The adjudication order stated that the factory licence for the second unit was received on 28 July 2010, well after the cut-off date of the excise notification and more than a year after the company had claimed that this unit had begun operations. The certificate for the commencement of commercial production was found to have been applied for on 17 September 2010, although Cadbury India claimed that it had been filed on 30 March 2010. Since the deputy director of industries at Baddi had entered the diary noting for the application on 22 September 2010, the adjudicating commissioner concluded that the company had filed a back- dated application. This certificate for the commencement of production was given by Sudhir Kumar, the deputy director of industries, Himachal Pradesh on 14 January 2011, but was made effective from an earlier date on 30 March 2010. Sodhi penalised Kumar for this discrepancy. The adjudicating commissioner also recorded that internal emails and correspondence to the head office of the company conveyed that all the necessary licences and permissions for the second unit were not in place on 31 March 2010.
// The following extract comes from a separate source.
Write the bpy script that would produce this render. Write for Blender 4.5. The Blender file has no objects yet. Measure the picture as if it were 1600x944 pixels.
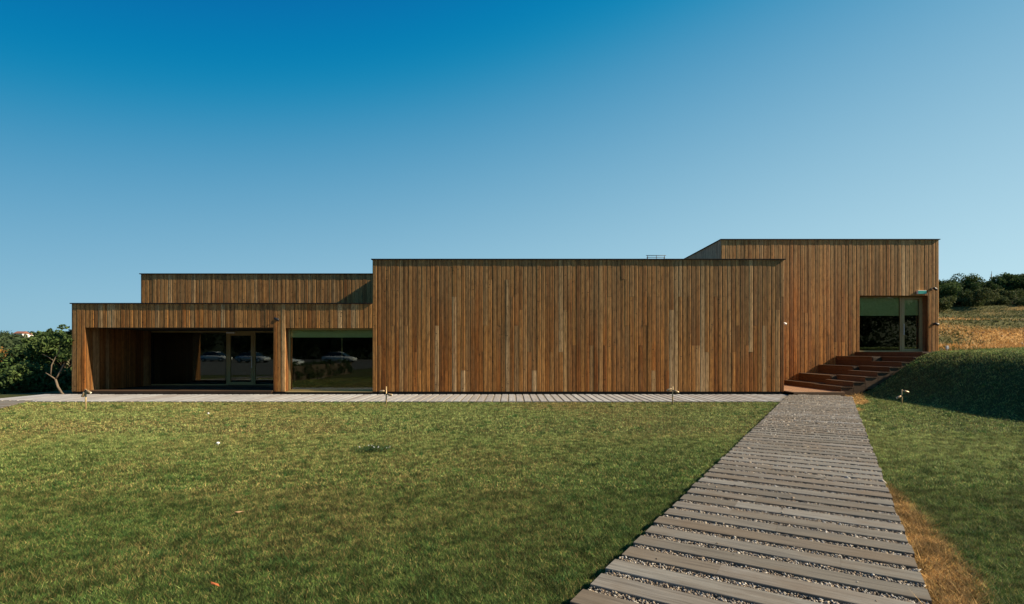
import bpy, bmesh, math, random
import numpy as np
from mathutils import Vector, Matrix

R = math.radians
rng = np.random.default_rng(7)
random.seed(7)
scene = bpy.context.scene
C = scene.collection

# ------------------------------------------------------------------ camera
CAM_Z = 1.65
cam_data = bpy.data.cameras.new('camera')
cam = bpy.data.objects.new('camera', cam_data)
C.objects.link(cam)
cam.location = (0, 0, CAM_Z)
cam.rotation_euler = (R(90), 0, 0)
cam_data.sensor_width = 36
cam_data.lens = 18.5
cam_data.shift_y = 0.0475
cam_data.clip_start = 0.1
cam_data.clip_end = 5000
scene.camera = cam

# ------------------------------------------------------------------ sky and sun
SUN_EL, SUN_AZ = 33.0, 83.5          # azimuth measured from the facade's normal towards the right
world = bpy.data.worlds.new('World')
scene.world = world
world.use_nodes = True
wn = world.node_tree
wn.nodes.clear()
sky = wn.nodes.new('ShaderNodeTexSky')
sky.sky_type = 'NISHITA'
sky.sun_disc = False
sky.sun_elevation = R(SUN_EL)
sky.sun_rotation = R(180 - SUN_AZ)
sky.altitude = 200
sky.air_density = 0.8
sky.dust_density = 2.0
sky.ozone_density = 1.0
bg = wn.nodes.new('ShaderNodeBackground')
bg.inputs['Strength'].default_value = 0.06
# clear deep-blue sky: faint Nishita plus an added gradient, paler low and sunward
geo = wn.nodes.new('ShaderNodeNewGeometry')
neg = wn.nodes.new('ShaderNodeVectorMath')
neg.operation = 'SCALE'
neg.inputs['Scale'].default_value = -1.0
wn.links.new(geo.outputs['Incoming'], neg.inputs[0])
sepd = wn.nodes.new('ShaderNodeSeparateXYZ')
wn.links.new(neg.outputs[0], sepd.inputs[0])


def wclamp(sock, lo, hi):
    c = wn.nodes.new('ShaderNodeClamp')
    c.inputs['Min'].default_value = lo
    c.inputs['Max'].default_value = hi
    wn.links.new(sock, c.inputs['Value'])
    return c.outputs[0]


def wmadd(vec, mul, add):
    m = wn.nodes.new('ShaderNodeVectorMath')
    m.operation = 'MULTIPLY_ADD'
    wn.links.new(vec, m.inputs[0])
    m.inputs[1].default_value = mul
    if hasattr(add, 'is_linked'):
        wn.links.new(add, m.inputs[2])
    else:
        m.inputs[2].default_value = add
    return m.outputs[0]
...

In his notice, Sodhi cited a number of invoices that were submitted to the excise department and carried the address of the second unit despite being allegedly issued by the older unit. Through these inconsistencies, Sodhi inferred that the SAP information system—a business operations software—used by Cadbury was manipulated.

After hearing the parties concerned, examining all the available evidence that was collected by the DGCEI and scrutinising the submissions made by the company, Sodhi concluded that the second unit did not exist as an independent unit before 31 March 2010.

Through the adjudication, Mondelez India argued that the licences and permissions had been sought for before 31 March 2010, even though they were issued later. The company further reiterated that the unit had, in fact, started production in June 2009. It invoked the doctrine of “relation back”—that the second unit had started commercial production without all the requisite licenses and approvals—since the efficacy of processes such as the approval of permissions was beyond its control. It further argued that the relevant notification provides for an exemption to a unit and not to a factory whose commercial production should have started before 31 March 2010.

The commissioner rejected this assertion after concluding that the permissions and licenses were back dated, and that the second unit did not appear to be functioning as a separate entity as of 31 March 2010.

On 3 June 2015, I contacted Sree Patel, the executive director, legal and government affairs at Mondelez India with a set of questions around the adjudication order. A day later, on 4 June, I received a response from Perfect Relations, a public relations company that represents Mondelez India:

“As a company, we promote a compliant and ethical corporate culture which includes adhering to all laws and regulations of the country we work in. The Company is examining the Commissioner’s Order and will challenge the same in appeal, as we firmly believe that we have correctly claimed exemption of excise duty.  We also firmly believe that our executives acted in good faith and within the law in the decision to claim excise benefit in respect of our plant in Baddi.

The issue relates to the applicability of excise exemption in respect of our Unit II of our Baddi plant, which has been manufacturing our much loved products since 2009.  The issue is one of interpretation and it will be inappropriate on our part to discuss the details externally at this time since the matter is sub-judice and in the legal domain.”

In this statement, Mondelez India did not respond to my questions on whether the company had initiated any internal action with reference to the E&Y report, which indicated deliberate misconduct by the employees of Mondelez India.